Но, спускаясь на лыжах с К2, я больше заботился о состоянии склонов, чем о своих руках. Да и спуск был восхитителен: первые несколько серпантинов, которые я описал на склонах К2, можно, наравне с первым серпантином на спуске с Гарварда, занести в шорт-лист моих любимых внетрассовых спусков. Но, спустившись в лагерь на озере Мун, я уже знал, что с правой рукой какая-то беда: что бы я ни делал, ощущение тепла в нее не возвращалось. Я разжег горелку и держал руки над огнем до тех пор, пока подкладка перчаток не оттаяла, но кончики пальцев тем не менее ничего не ощущали, даже жара горелки. Содрав с рук уже горячую подкладку, я увидел свои мраморно-белые пальцы, и это меня не обрадовало.
Мне надо было как можно быстрее спускаться вниз, я даже не стал готовить себе еду. Нет, не то чтобы обморожение меня сильно напугало, я воспринял это как данность. Я совершил восхождение на вершину в отличном стиле, и эти тридцать часов на горе полностью удовлетворили мою страсть к подобным приключениям. Да, я поморозил восемь пальцев, включая большие, это плохо, и надо постараться свести неприятные последствия к минимуму. Но обморожение — неотъемлемая часть такого приключения, от этого никуда не денешься. Пока я не знал, насколько серьезно поморозился, но имело смысл поторопиться. Подкладка перчаток подсохла, и я натянул их на руки, чтобы уберечь те от холода на время одиннадцатикилометрового спуска на лыжах.
Когда я вернулся в Аспен, то, вместо того чтобы пойти в больницу (что, в общем-то, надо было сделать сразу), я решил бороться с обморожением самостоятельно. Для начала, чтобы нормально пережить следующую часть процедуры, я принял четыре таблетки самого сильного обезболивающего, которое у меня нашлось. Через полчаса, дождавшись, когда лекарство начнет действовать, я наполнил раковину горячей водой и поэкспериментировал, насколько должен быть открыт кран, чтобы поддерживать в заткнутой раковине температуру горячей ванны. Опустив руки в раковину, я наблюдал, как мои пальцы из белых превращаются в черные, красные, оранжевые и зеленые, и периодически вскрикивал от сильной пульсирующей боли. Время от времени я должен был хватать правую кисть левой рукой, чтобы от конвульсий она не выскочила из воды: правая рука пострадала больше и болела сильнее. Хорошо, что я был один — соседи были в отъезде, — иначе кто-нибудь наверняка решил бы, что здесь кого-то зверски убивают, и вызвал полицию. Целый час я смотрел на пальцы, раз за разом ожидая появления пузырей. Пузыри означали бы, что ткань не повреждена необратимо и вернется к первоначальному состоянию, хотя обмороженные ткани никогда не вылечиваются полностью и не восстанавливают целиком своих свойств. Если пузыри не появятся, значит, обморожение серьезное и я могу частично потерять пальцы.[56] Когда же один за одним на пальцах стали появляться мучительно болевшие пузыри, я был благодарен им за эту жгучую боль.

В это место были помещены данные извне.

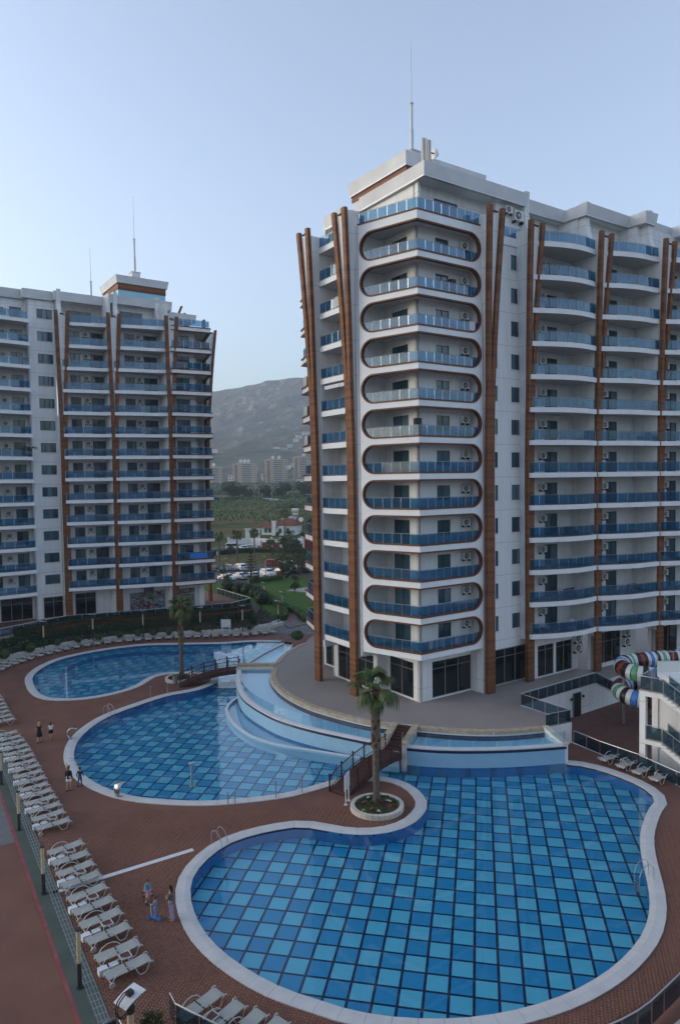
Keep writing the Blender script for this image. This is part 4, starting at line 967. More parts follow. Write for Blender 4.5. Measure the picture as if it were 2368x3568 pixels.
for k in range(13):
    window(LT, frl, -2.95, -1.45, FB(k)+1.0, FB(k)+2.85); window(LT, frl, -6.5, -4.9, FB(k)+1.0, FB(k)+2.85)
    ac(LT, frl, -3.85, FB(k)+2.0, 'air conditioner on the %s balcony from the top, leftmost column' % ORD[12-k], 'air conditioners on the left tower')
window(LT, frame((0, .98), (1, 0)), -5.3, -1.3, LZ+.1, 5.5, 3, 'shopfront', 'grey_frame', 'shop_glass', 2.2, False, setback=-.05); window(LT, frame((0, .98), (1, 0)), -10, -5.5, LZ+.1, 5.5, 3, 'shopfront', 'grey_frame', 'shop_glass', 2.2, False, setback=-.05)
o_ = [(-1.05, 1.0), (-1.05, -1.9), (-2.5, -2.15), (-5, -2.3), (-8, -2.2), (-11, -1.9), (-12, 1)]
sm = slab_mesh(o_, .46).mesh('balcony')
for k in range(12, -1, -1): b_ = link('balcony', sm, LT, (0, 0, FB(k)+.3)); rail_parts(b_, [(-11, -1.8), (-8, -2.1), (-5, -2.2), (-2.5, -2.05), (-1.15, -1.8)], .46, 'left', stuff_l, 1.25)
# the wing goes on out of frame, lengthened to keep sky glow off panes
body.box(-40, -12, -.6, 12, LZ, 46.6, 'white_render')
q = MB(); 
for x0, x1 in ((-19.5, -12.6), (-27, -20.2), (-35, -28)): q.box(x0, x1, -2.4, -.6, 0, .46, 'white_band')
sm = q.mesh('balcony')
for k in range(12, -1, -1): link('balcony', sm, LT, (0, 0, FB(k)+.3))
q = MB(); q.box(-40.5, -12.1, -1.0, 12, 46.6, 47.7, 'cornice'); q.build('roof', LT)
# bays 1, 2 and the corner unit
f1, f2, f3 = (3.04, 1.65), (9.45, 3.75), (16.9, 6.1)
for u, d in (f1, f2, f3): fin(LT, fr0, u, d, back=d-1.9, zb=LZ-.1, top=44.8)
F0 = .45
LB = [(f1, f2, -.6, (4.35, 5.75), (7.2, 9.1), 6.55, 'left tower bay beside the wide windows'), (f2, f3, -2.6, (11.4, 12.85), (14.2, 16.2), 13.45, 'left tower bay above the poster shop')]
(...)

У меня в планах стояли еще две горы — Марун-Беллз в хребте Элк, но имело смысл недель на пять взять паузу и подлечиться. К тому же мне было чем заняться, пока на моих пальцах нарастала новая кожа. Например, Phish отправлялись в первый тур на Западе за последние три года. Еще я собирался устроить небольшой поход в более или менее цивилизованном районе гор — там были приюты — с несколькими друзьями из Нью-Мексико. Плюс, разумеется, многочисленные занятия телемарком с друзьями из Аспена. Но даже этот «отпуск» не обошелся бы без риска.
Через две недели после восхождения на пик Кэпитол я вышел восточнее горы Холи-Кросс, к хребту, у которого должен был встретиться с шестью друзьями из Совета горных спасателей Альбукерке. Пятеро из них собирались в свой традиционный ежегодный лыжный поход, и я решил присоединиться к ним. В этом году нашей целью была хижина Фаулера-Хилларда на пике Резолюшн. Мы встретились в Лидвилле, в складчину закупились едой и напитками и поволокли это все в своих рюкзаках к хижине. Та называлась хижиной 10-й горной дивизии в честь горных стрелков, которые во Вторую мировую войну участвовали в злополучной операции на хребте Рива в Италии. Главная тренировочная база дивизии была в Кэмп-Хейле, на полпути между Лидвиллом и Вейлом. Многие ветераны после войны вернулись в Колорадо, они любили лыжи и хорошо знали эти места. Поэтому именно бывшие горные стрелки сыграли огромную роль в развитии лыжного спорта в Колорадо и в послевоенном горнолыжном буме. Лыжные курорты Брекенридж, Вейл и Аспен были самыми крупными предприятиями ветеранов горных войск. Когда уже в восьмидесятые стали устанавливать приюты, их называли в честь людей, которые отправились в Европу и отдали свою жизнь за свободу. А именно свободу я больше всего ценил, именно ее искал в горах.